In-jokes are probably things most people will miss or be indifferent to, so fixating on them may be counterproductive. Being forced to give a serious response to satire is usually a losing conversation, because it looks petty, humorless, and negative.
The parallels you suggest ('this movie features a person with a funny name, features a woman with long brown hair, and features an on-stage speech') don't sound especially telling or nonrandom to me, though. We'll have to wait and see.
There's a big Hollywood movie coming out with an apocalyptic Singularity-like story, called Transcendence. (IMDB, Wiki, official site) With an A-list cast and big budget, I contend this movie is the front-runner to be 2014's most significant influence on discussions of superintelligence outside specialist circles.
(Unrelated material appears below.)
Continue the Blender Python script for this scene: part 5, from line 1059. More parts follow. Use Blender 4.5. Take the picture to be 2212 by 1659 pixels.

Anyone hoping to influence those discussions should start preparing some talking points.
I don't see anybody here agree with me on this. The movie has been briefly discussed on LW when it was first announced in March 2013, but since then, only the trailer (out since December) has been mentioned. MIRI hasn't published a word about it. This amazes me. We have three months till millions of people who never considered superintelligence are going to start thinking about it - is nobody bothering to craft a response to the movie yet? Shouldn't there be something that lazy journalists, given the job to write about this movie, can find?
Because if there isn't, they'll dismiss the danger of AI like Erik Sofge already did in an early piece about the movie for Popular Science, and nudge their readers to do so too. And that'd be a shame, wouldn't it?